Le fondateur de Free a jusqu’au 2 mars pour présenter un plan de reprise du quotidien d’outre-mer, mis en liquidation judiciaire le 30 janvier.
— par Sandrine Cassini —
Quelle mouche a piqué Xavier Niel, actionnaire à titre personnel du Monde ? Depuis que le tribunal de commerce de Fort-de-France a dévoilé, mardi 18 février, l’intention de l’homme d’affaires de sauver le quotidien France-Antilles, présent en Guadeloupe, Guyane et Martinique, l’heure est à l’interrogation chez les salariés. « C’est politique. C’est en tout cas comme ça qu’on le perçoit. Ne pas avoir de quotidien dans ces territoires, c’est compliqué par rapport à tout ce qui circule sur les réseaux sociaux », tranche Caroline Bablin, la rédactrice en chef de France-Antilles Guadeloupe.
Une chose est sûre : la fermeture du seul quotidien des Antilles constituait « un sujet de préoccupation majeur » pour le gouvernement. Lors de ses vœux à la presse, le 15 janvier, Emmanuel Macron s’était ému de la situation. « Des mesures spécifiques seront prises pour la presse en outre-mer, particulièrement fragilisée », avait alors lancé le locataire de l’Elysée.

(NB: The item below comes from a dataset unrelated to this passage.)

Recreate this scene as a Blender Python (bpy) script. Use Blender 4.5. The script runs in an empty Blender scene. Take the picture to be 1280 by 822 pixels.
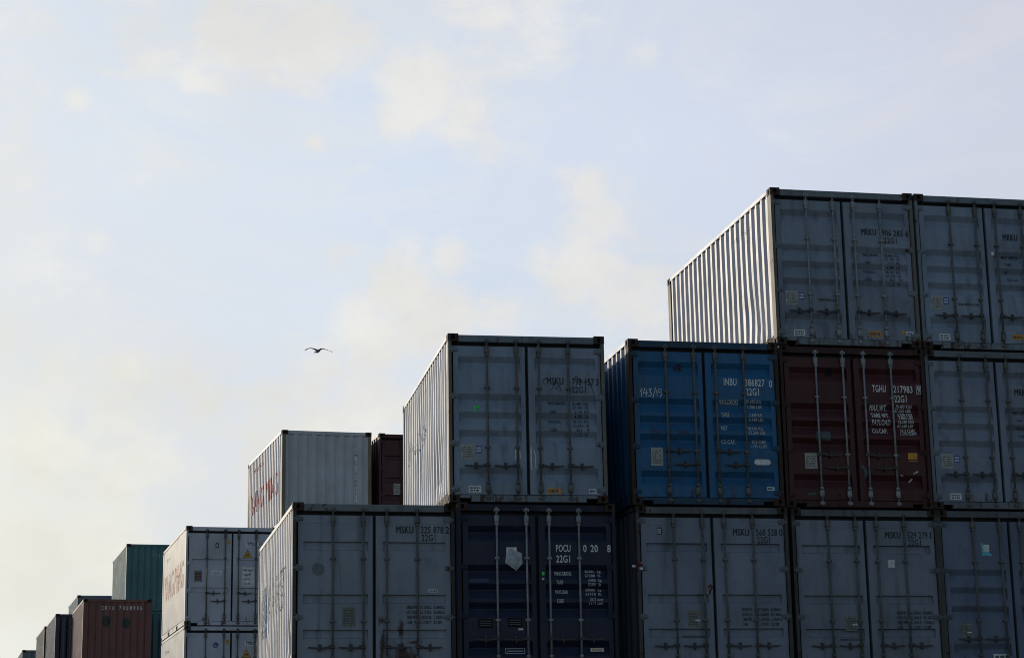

Depuis la mise en redressement judiciaire du quotidien, en juin 2019, l’Etat n’avait pas ménagé sa peine pour le sauver, se disant même prêt à investir. Las ! L’actionnaire actuel, AJR Participations, dirigé par Aude Jacques-Ruettard, petite-fille de Robert Hersant, qui avait lancé la première édition de France-Antilles en Martinique en 1964, n’avait pas réussi à boucler son plan de continuation. Le 30 janvier, le tribunal avait donc prononcé la mise en liquidation judiciaire.
Le quotidien « France-Antilles » disparaît des kiosques
« Ce sont des territoires complexes sur le plan politique, avec des tendances quelque peu extrémistes, des mouvements indépendantistes… L’absence de presse écrite régionale pose question », explique Frédéric Verbrugghe, directeur général de France-Antilles. « Il y a des sujets chauds comme le chlordécone, cet engrais toxique utilisé dans les bananeraies. C’est pour cela qu’il faut un canal d’information, qui permet de modérer le “makrélaj” [les ragots, en créole] », corrobore une source proche du groupe. Sans parler du fait que le Rassemblement national gagne progressivement du terrain à chaque élection et ce, à deux ans du scrutin présidentiel.
« Montagnes russes émotionnelles »
Paradoxalement, ce n’est que très tard – fin janvier – que le ministère de la culture a contacté Xavier Niel. « Jusqu’à la dernière minute, tout le monde pensait qu’il y aurait un repreneur », explique une source. « Le personnel politique et l’opinion publique s’étaient convaincus que rien ne pouvait arriver à France-Antilles. Le président de la région Guadeloupe, Ary Chalus, avait réagi, mais Alfred Marie-Jeanne, de la collectivité territoriale de Martinique, pas du tout. Et les députés se sont manifestés de manière sporadique », complète Frédéric Verbrugghe.
Que proposera Xavier Niel, qui avait déjà repris Nice-Matin au nez et à la barbe d’Iskandar Safa, le propriétaire de l’hebdomadaire de droite Valeurs actuelles, pour sauver France-Antilles ? Le fondateur de Free, qui ne fait pas de commentaires, doit déposer son offre au plus tard le 2 mars, pour une décision du tribunal le 10 mars.
Le groupe emploie 235 personnes, réalise un chiffre d’affaires de 28 millions d’euros et perd jusqu’à 6 millions d’euros par an. L’homme d’affaires a promis « la reprise d’un nombre significatif de salariés » et « un vrai projet de presse quotidienne », selon un communiqué de NJJ, le holding personnel du milliardaire, cité par l’Agence France-Presse.
Mardi, au tribunal de commerce de Fort-de-France, les syndicats de France-Antilles Martinique ont accueilli favorablement l’arrivée de Xavier Niel, tout en émettant un certain nombre de réserves. « Ils souhaitent rencontrer M. Niel ou son représentant, demandent des garanties sociales et le maintien de l’outil industriel en Martinique », relate Mélinda Boulai, journaliste à France-Antilles Martinique. « Ils veulent aussi des précisions sur la ligne éditoriale et l’ouverture d’un plan de départs volontaires à ceux qui en ont assez », précise Caroline Bablin, qui évoque « les montagnes russes émotionnelles » vécues par les salariés depuis huit mois. En attendant, les salaires seront payés au moins jusqu’au 10 mars.